Task description: Transcribe the whole listing without a single picture.
-- Start Dataset excerpt --
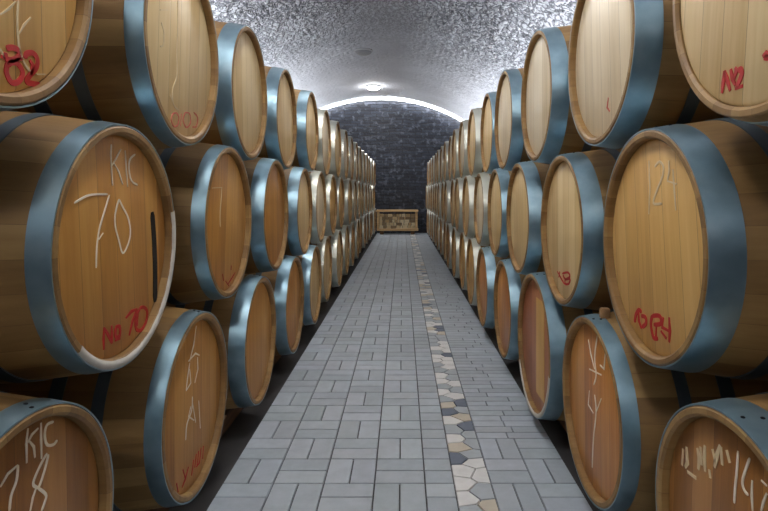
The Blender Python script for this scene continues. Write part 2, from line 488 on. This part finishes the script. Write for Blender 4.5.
FIT = {('L','M',1):(.706,1.430,-.136),('L','M',2):(.700,2.287,-.122),('L','M',3):(.698,3.119,-.128),('L','M',4):(.690,3.975,-.137),
('L','B',1):(.699,1.928,-.729),('L','B',2):(.696,2.775,-.733),('L','B',3):(.693,3.631,-.732),('L','B',4):(.688,4.458,-.740),
('L','B',0):(.709,1.065,-.730),('L','T',1):(.692,1.799,.460),('L','T',2):(.706,2.615,.461),('L','T',3):(.713,3.472,.452),
('L','T',4):(.697,4.342,.470),('L','T',0):(.699,.957,.455),('R','M',1):(.639,1.472,-.142),('R','M',2):(.644,2.295,-.155),
('R','M',3):(.637,3.115,-.146),('R','B',1):(.637,1.920,-.742),('R','B',2):(.632,2.725,-.748),('R','B',3):(.635,3.575,-.748),
('R','B',4):(.622,4.396,-.750),('R','B',0):(.636,1.098,-.746),('R','T',1):(.631,1.822,.460),('R','T',2):(.627,2.650,.452),
('R','T',3):(.627,3.497,.448),('R','T',4):(.645,4.309,.453),('R','T',0):(.639,1.019,.440)}
BASE = {'L': dict(X=.699, s=.848, T=(1.799, .4557), M=(1.425, -.1315), B=(1.9275, -.7318)),
        'R': dict(X=.637, s=.8245, T=(1.833, .4513), M=(1.468, -.1463), B=(1.9224, -.7454))}
TINT = {('L','T',0):'honey',('L','T',1):'pale',('L','T',2):'pale',('L','T',3):'pale',('L','M',1):'brown',('L','M',2):'brown',('L','M',3):'brown',
('L','B',0):'umber',('L','B',1):'brown',('L','B',2):'brown',('L','B',3):'brown',('R','T',0):'pale',('R','T',1):'cream',('R','T',2):'cream',('R','T',3):'cream',
('R','M',1):'honey',('R','M',2):'pale',('R','M',3):'pale',('R','B',0):'umber',('R','B',1):'amber',('R','B',2):'rust',('R','B',3):'amber',('R','B',4):'amber'}
ORD = ['first', 'second', 'third', 'fourth', 'fifth', 'sixth', 'seventh', 'eighth', 'ninth', 'tenth', 'eleventh', 'twelfth', 'thirteenth', 'fourteenth', 'fifteenth', 'sixteenth', 'seventeenth', 'eighteenth']
SIDE_N = {'L': 'left', 'R': 'right'}; ROW_N = {'T': 'top', 'M': 'middle', 'B': 'bottom'}
LAB = {
('L','T',0):'honey coloured barrel at the upper left corner, red number 62 painted low on its head',
('L','T',1):'pale barrel at top left with a faded red oval low on its chalk-streaked head',
('L','T',2):'pale unmarked barrel, second after the cut-off corner one in the left top row',
('L','M',1):'large near barrel on the left chalked 70 with red number 70 below',
('L','M',2):'barrel right behind the one chalked 70, with a chalk angle line on its head',
('L','B',0):'barrel in the lower left corner chalked with KIC and an 8',
('L','B',1):'barrel in left bottom row with chalk squiggles and a red scrawl near its lower rim',
('R','T',0):'pale barrel at the upper right corner with a red number 2 painted low',
('R','T',1):'cream-headed barrel at top right beside the one marked with red number 2',
('R','M',1):'large near barrel on the right, chalked 124 and painted in red below',
('R','M',2):'barrel in right middle row with a small red mark low on its pale head',
('R','B',0):'amber barrel in the lower right corner with white smears and chalk strokes',
('R','B',1):'amber barrel in right bottom row with faint white chalk scribbles down its head',
('R','B',2):'rust-red wide barrel with a pale stave and a whitish lower rim, right bottom row',
}
rt = random.Random(3)
protos = {}; BAR = {}
for side in 'LR':
    for row in 'TMB':
        b = BASE[side]; y0, zc0 = b[row]
        i = 0 if row != 'M' else 1
        seq = 0
        while True:
            y = y0+(i-1)*b['s']
            if y > 14.75: break
            X, yy, zz = FIT.get((side, row, i), (b['X']+rt.uniform(-.012, .012), y, zc0))
            key = 'W' if (side, row, i) == ('R', 'B', 2) else 'F' if (side, row, i) == ('R', 'T', 0) else 'R' if side == 'L' and (i > 2 or (i == 2 and row != 'M')) else 'L' if (side, row, i) == ('R', 'B', 1) else side
            tint = TINT.get((side, row, i)) or rt.choice({'T': ['pale', 'cream', 'cream'], 'M': ['honey', 'pale', 'cream'], 'B': ['brown', 'honey', 'pale']}[row])
            if (key, tint, i >= 5) not in protos:
                root, rb = make_barrel(key, tint); protos[key, tint, i >= 5] = root
            else: root = copy_tree(protos[key, tint, i >= 5])
            rb = .366 if key == 'W' else RB
            if key == 'W': zz = -1.108+rb
            sgn = -1 if side == 'L' else 1
            if i >= 5:
                for ch in root.children:
                    if ch.name.startswith('end_hoop'):
                        ch.material_slots[0].link = 'OBJECT'; ch.material_slots[0].material = HOOP3
            root.location = (sgn*(X+LEN/2), yy, EYE+zz-rb)
            root.rotation_euler = (0, 0, 0 if side == 'L' else PI)
            lab = LAB.get((side, row, i)) or 'oak barrel, %s from the front in the %s row of the %s stack' % (ORD[seq], ROW_N[row], SIDE_N[side])
            tag(root, lab, 'barrel', 'oak barrels stacked along the %s side of the aisle' % SIDE_N[side])
            BAR[side, row, i] = (root, X)
            i += 1; seq += 1
# small turns of the heads so their planks do not all run parallel
for (side, row, i), (root, X) in BAR.items():
    a = rt.uniform(-.12, .12)
    for ch in root.children:
        if ch.name.startswith('head'): ch.rotation_euler = (a, 0, 0)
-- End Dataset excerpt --
Exercise solution:
The Blender Python script for this scene continues. Write part 2, from line 488 on. This part finishes the script. Write for Blender 4.5.
FIT = {('L','M',1):(.706,1.430,-.136),('L','M',2):(.700,2.287,-.122),('L','M',3):(.698,3.119,-.128),('L','M',4):(.690,3.975,-.137),
('L','B',1):(.699,1.928,-.729),('L','B',2):(.696,2.775,-.733),('L','B',3):(.693,3.631,-.732),('L','B',4):(.688,4.458,-.740),
('L','B',0):(.709,1.065,-.730),('L','T',1):(.692,1.799,.460),('L','T',2):(.706,2.615,.461),('L','T',3):(.713,3.472,.452),
('L','T',4):(.697,4.342,.470),('L','T',0):(.699,.957,.455),('R','M',1):(.639,1.472,-.142),('R','M',2):(.644,2.295,-.155),
('R','M',3):(.637,3.115,-.146),('R','B',1):(.637,1.920,-.742),('R','B',2):(.632,2.725,-.748),('R','B',3):(.635,3.575,-.748),
('R','B',4):(.622,4.396,-.750),('R','B',0):(.636,1.098,-.746),('R','T',1):(.631,1.822,.460),('R','T',2):(.627,2.650,.452),
('R','T',3):(.627,3.497,.448),('R','T',4):(.645,4.309,.453),('R','T',0):(.639,1.019,.440)}
BASE = {'L': dict(X=.699, s=.848, T=(1.799, .4557), M=(1.425, -.1315), B=(1.9275, -.7318)),
        'R': dict(X=.637, s=.8245, T=(1.833, .4513), M=(1.468, -.1463), B=(1.9224, -.7454))}
TINT = {('L','T',0):'honey',('L','T',1):'pale',('L','T',2):'pale',('L','T',3):'pale',('L','M',1):'brown',('L','M',2):'brown',('L','M',3):'brown',
('L','B',0):'umber',('L','B',1):'brown',('L','B',2):'brown',('L','B',3):'brown',('R','T',0):'pale',('R','T',1):'cream',('R','T',2):'cream',('R','T',3):'cream',
('R','M',1):'honey',('R','M',2):'pale',('R','M',3):'pale',('R','B',0):'umber',('R','B',1):'amber',('R','B',2):'rust',('R','B',3):'amber',('R','B',4):'amber'}
ORD = ['first', 'second', 'third', 'fourth', 'fifth', 'sixth', 'seventh', 'eighth', 'ninth', 'tenth', 'eleventh', 'twelfth', 'thirteenth', 'fourteenth', 'fifteenth', 'sixteenth', 'seventeenth', 'eighteenth']
SIDE_N = {'L': 'left', 'R': 'right'}; ROW_N = {'T': 'top', 'M': 'middle', 'B': 'bottom'}
LAB = {
('L','T',0):'honey coloured barrel at the upper left corner, red number 62 painted low on its head',
('L','T',1):'pale barrel at top left with a faded red oval low on its chalk-streaked head',
('L','T',2):'pale unmarked barrel, second after the cut-off corner one in the left top row',
('L','M',1):'large near barrel on the left chalked 70 with red number 70 below',
('L','M',2):'barrel right behind the one chalked 70, with a chalk angle line on its head',
('L','B',0):'barrel in the lower left corner chalked with KIC and an 8',
('L','B',1):'barrel in left bottom row with chalk squiggles and a red scrawl near its lower rim',
('R','T',0):'pale barrel at the upper right corner with a red number 2 painted low',
('R','T',1):'cream-headed barrel at top right beside the one marked with red number 2',
('R','M',1):'large near barrel on the right, chalked 124 and painted in red below',
('R','M',2):'barrel in right middle row with a small red mark low on its pale head',
('R','B',0):'amber barrel in the lower right corner with white smears and chalk strokes',
('R','B',1):'amber barrel in right bottom row with faint white chalk scribbles down its head',
('R','B',2):'rust-red wide barrel with a pale stave and a whitish lower rim, right bottom row',
}
rt = random.Random(3)
protos = {}; BAR = {}
for side in 'LR':
    for row in 'TMB':
        b = BASE[side]; y0, zc0 = b[row]
        i = 0 if row != 'M' else 1
        seq = 0
        while True:
            y = y0+(i-1)*b['s']
            if y > 14.75: break
            X, yy, zz = FIT.get((side, row, i), (b['X']+rt.uniform(-.012, .012), y, zc0))
            key = 'W' if (side, row, i) == ('R', 'B', 2) else 'F' if (side, row, i) == ('R', 'T', 0) else 'R' if side == 'L' and (i > 2 or (i == 2 and row != 'M')) else 'L' if (side, row, i) == ('R', 'B', 1) else side
            tint = TINT.get((side, row, i)) or rt.choice({'T': ['pale', 'cream', 'cream'], 'M': ['honey', 'pale', 'cream'], 'B': ['brown', 'honey', 'pale']}[row])
            if (key, tint, i >= 5) not in protos:
                root, rb = make_barrel(key, tint); protos[key, tint, i >= 5] = root
            else: root = copy_tree(protos[key, tint, i >= 5])
            rb = .366 if key == 'W' else RB
            if key == 'W': zz = -1.108+rb
            sgn = -1 if side == 'L' else 1
            if i >= 5:
                for ch in root.children:
                    if ch.name.startswith('end_hoop'):
                        ch.material_slots[0].link = 'OBJECT'; ch.material_slots[0].material = HOOP3
            root.location = (sgn*(X+LEN/2), yy, EYE+zz-rb)
            root.rotation_euler = (0, 0, 0 if side == 'L' else PI)
            lab = LAB.get((side, row, i)) or 'oak barrel, %s from the front in the %s row of the %s stack' % (ORD[seq], ROW_N[row], SIDE_N[side])
            tag(root, lab, 'barrel', 'oak barrels stacked along the %s side of the aisle' % SIDE_N[side])
            BAR[side, row, i] = (root, X)
            i += 1; seq += 1
# small turns of the heads so their planks do not all run parallel
for (side, row, i), (root, X) in BAR.items():
    a = rt.uniform(-.12, .12)
    for ch in root.children:
        if ch.name.startswith('head'): ch.rotation_euler = (a, 0, 0)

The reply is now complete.